Ich finde es ehrlich gesagt verrückt wenn man die Nahrungsversorgung vollständig oder auch nur zur Hälfte oder so externalisiert.
Wenn man nicht mehr soviel Zeit mit existenzminimumserhaltender Arbeit verbringen muss, ist das sicherlich eine gute Sache.
Es geht beim Zuhause kochen (bzw. bei convenience-Produkten) nicht nur ums Geld für die Zutaten, sondern auch um die Zeit, die man oft nicht hat. Und zu dieser Zeit gehört auch das Aufräumen und Putzen danach. Wird leider häufig unterschlagen. Das ist für Geringverdiener, oder Alleinerziehende eine Menge extra Arbeit.

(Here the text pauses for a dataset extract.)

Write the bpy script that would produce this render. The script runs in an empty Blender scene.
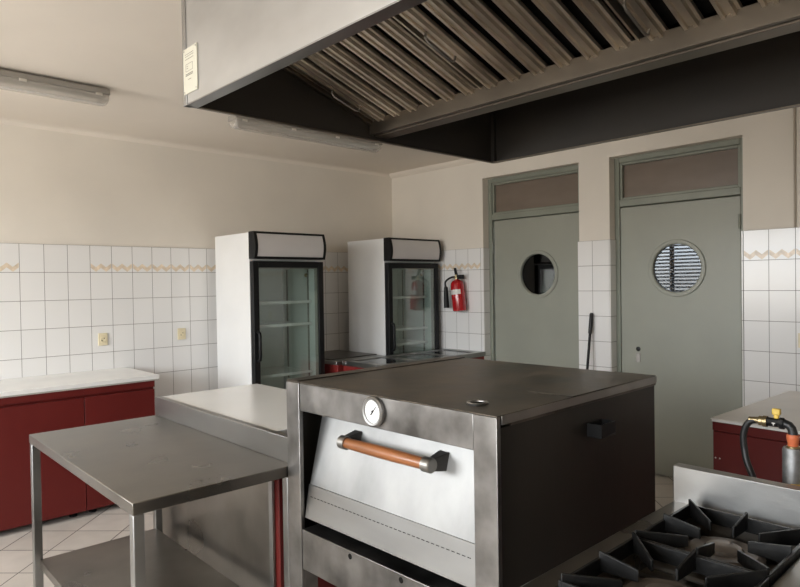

Ja, ne. Das überzeugt mich einfach nicht. Ich arbeite auch Vollzeit+ und ja, mir ist Müßiggang nicht unbekannt. Hin und wieder gibt’s Pizza oder Döner aber regelhaft steht bei den Kids abends etwas warmes auf dem Tisch. Und wenn’s mal nur Spaghetti Bolognese sind.
Man muss sich halt mal organisieren, vorkochen oder an einem Abend, an dem man etwas mehr Zeit hat, vorschälen und vorschnippeln. Kartoffeln und Gemüse bleiben im Kühlschrank Tage frisch.